Question

In how many ways a team of 10 players out of 22 players can be made if 6 particular players are always to be included and 4 particular players are always excluded
$A){}^{22}{C_{10}}$
$B){}^{18}{C_3}$
$C){}^{12}{C_4}$
$D){}^{18}{C_4}$

Answer 1

Hint: To solve this question, we should know the details about the non-fixed places in the team and the players who are always excluded or included. The number of ways of selecting “r” players out of players is given by${}^n{C_r}$. Using this formula, we can get the answer.

Complete step by step answer:
In the question, It is given that a team of $10$ players out of $22$ players. Here are $6$ particular players always to be included and $4$ particular players are always excluded.
Therefore, we can write the total numbers of players $ = 22$
We have to find that we need to select the team of $10$ players
We have to exclude $4$ particulars players of them
So we have to subtract it as the total number of players
Now we have only $18$ players are now available.
Also, from these $6$ particulars will always be including.

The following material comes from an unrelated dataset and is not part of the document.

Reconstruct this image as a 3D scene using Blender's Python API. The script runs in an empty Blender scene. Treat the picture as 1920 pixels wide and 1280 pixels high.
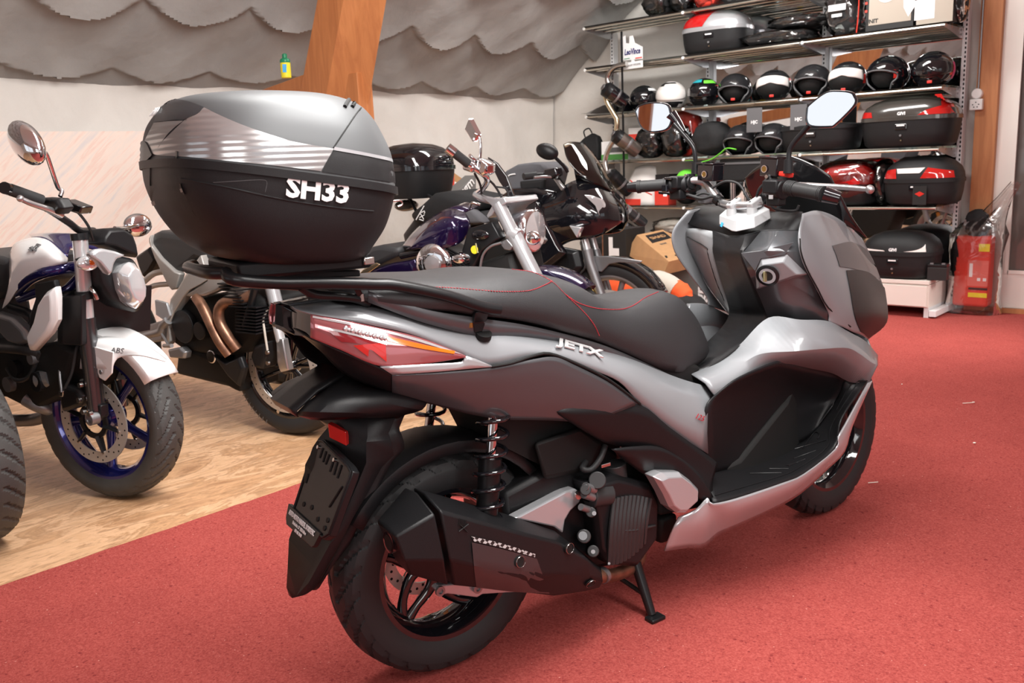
import bpy, bmesh, math, random
from mathutils import Vector, Matrix
from mathutils.bvhtree import BVHTree
random.seed(7)
SC = bpy.context.scene
COL = SC.collection
PI = math.pi
# ---------------------------------------------------------------- camera
# world = the room: +X runs along the gable wall to the right, +Y towards the gable wall, Z up
FPX, CX, CY, EYE = 1668.0, 960.0, 640.0, 1.12
YAW = math.radians(42.5)
def _cam():
    pitch, roll = math.atan(0.2), -math.atan(0.043)
    fw = Vector((0, math.cos(pitch), -math.sin(pitch)))
    r0 = Vector((1, 0, 0)); u0 = r0.cross(fw)
    r = r0 * math.cos(roll) + u0 * math.sin(roll)
    u = -r0 * math.sin(roll) + u0 * math.cos(roll)
    R = Matrix.Rotation(YAW, 3, 'Z')
    return R @ r, R @ u, R @ fw
CR, CU, CF = _cam()
CO = Vector((0, 0, EYE))
cam_data = bpy.data.cameras.new('camera')
cam_data.sensor_width = 36.0
cam_data.lens = 36.0 * FPX / 1920.0
cam_data.clip_start = 0.05
cam = bpy.data.objects.new('camera', cam_data); COL.objects.link(cam)
cam.matrix_world = Matrix(((CR.x, CU.x, -CF.x, CO.x), (CR.y, CU.y, -CF.y, CO.y), (CR.z, CU.z, -CF.z, CO.z), (0, 0, 0, 1)))
SC.camera = cam
cam_data.dof.use_dof = True
cam_data.dof.focus_distance = 2.0
cam_data.dof.aperture_fstop = 10
# ---------------------------------------------------------------- world, lamps, exposure
SC.view_settings.view_transform = 'Standard'; SC.view_settings.look = 'None'
SC.view_settings.gamma = 1.0; SC.view_settings.exposure = 0.1; SC.view_settings.use_curve_mapping = False
w = bpy.data.worlds.new('daylight'); SC.world = w; w.use_nodes = True
w.node_tree.nodes['Background'].inputs[0].default_value = (0.92, 0.95, 1.0, 1)
w.node_tree.nodes['Background'].inputs[1].default_value = 1.0
def area(name, loc, aim, sx, sy, power, col=(1, .94, .86), spread=PI):
    d = bpy.data.lights.new(name, 'AREA'); d.shape = 'RECTANGLE'; d.size = sx; d.size_y = sy
    d.energy = power; d.color = col; d.spread = spread
    o = bpy.data.objects.new(name, d); COL.objects.link(o); o.location = loc
    o.rotation_euler = (Vector(aim) - Vector(loc)).to_track_quat('-Z', 'Y').to_euler()
    return o
area('ceiling_tube_light', (-2.3, 1.8, 2.96), (-3.9, 2.2, 0.4), 0.5, 4.2, 205, (1, .985, .955))
area('ceiling_tube_light', (0.4, 1.2, 2.96), (-0.4, 1.2, 0), 0.5, 4.2, 110, (1, .985, .955))
area('ceiling_tube_light', (-2.9, 4.7, 2.96), (-3.4, 5.6, 0.6), 2.2, 0.5, 90, (1, .985, .955))
area('window_daylight', (1.9, -1.4, 1.75), (-2.2, 2.6, 0.9), 1.9, 1.3, 32, (1, .99, .97))  # soft fill lamp added inside the room, standing in for window light
area('door_daylight', (0.2, 5.75, 1.75), (-2.0, 5.35, 0), 0.25, 0.8, 7, (1, .96, .9), math.radians(50))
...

$\therefore$ The required number of ways $ = {}^{12}{C_4}$.

Note:
In these types of problems, we need to know the key concept of permutation and combination. Students can make a mistake by not considering the constraints given in the question.
That leads to a selection of $10$ out of $22$ players which can be written as ${}^{22}{C_{10}}$$ = {}^{22}{C_{22 - 10}} = {}^{22}{C_{12}}$ which leads to a wrong answer.
Generally, students get confused between permutation and combination.
If you have to select, then use a combination, and if you have to arrange use permutation. It is a very nice trick to use. Do not forget to use the correct way otherwise you will get the wrong answer.